So you want to create a massively multiplayer strategy game. How do you go about designing something that will keep players coming back.
In a MMORPG, players are building up their characters. And those character die but they come back. In an MMORTS like this where city creation and its customization are what the player is worried about, then losing a city becomes a serious problem.
Therefore, the first challenge is to narrow down what exactly the player will become attached to and make sure that that attachment is not imperiled (at least not in the premium version of the game). Players will need to have tangible things to care about for the persistent world to draw players back month after month.
In the MMORPG, the character is the only thing the player really cares about. Gameplay is to make the character more powerful by acquiring new skills and items which directly impact future gameplay.
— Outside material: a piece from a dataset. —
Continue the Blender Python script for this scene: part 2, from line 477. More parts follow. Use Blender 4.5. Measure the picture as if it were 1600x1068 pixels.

You don't want players just battling it out forever. There has to be something specific for them to care about. So what do you make them care about? A ficticious ruler? Their lands? Their people? Whatever it is, it can't be too abstract. There's nothing abstract about your Paladin in World of Wacraft getting an epic dual handed hammer of doom.
Many role playing games are already well suited for a massively multiplayer setting. Diablo practically was an MMO. But you can't just take Warcraft or Rise of Nations or whatever your favorite RTS is and make it much bigger with people fighting it out all the time. There have to be opportunities for players to savor what they're building up. And that means deciding precisely what the player is building up in that persistent world.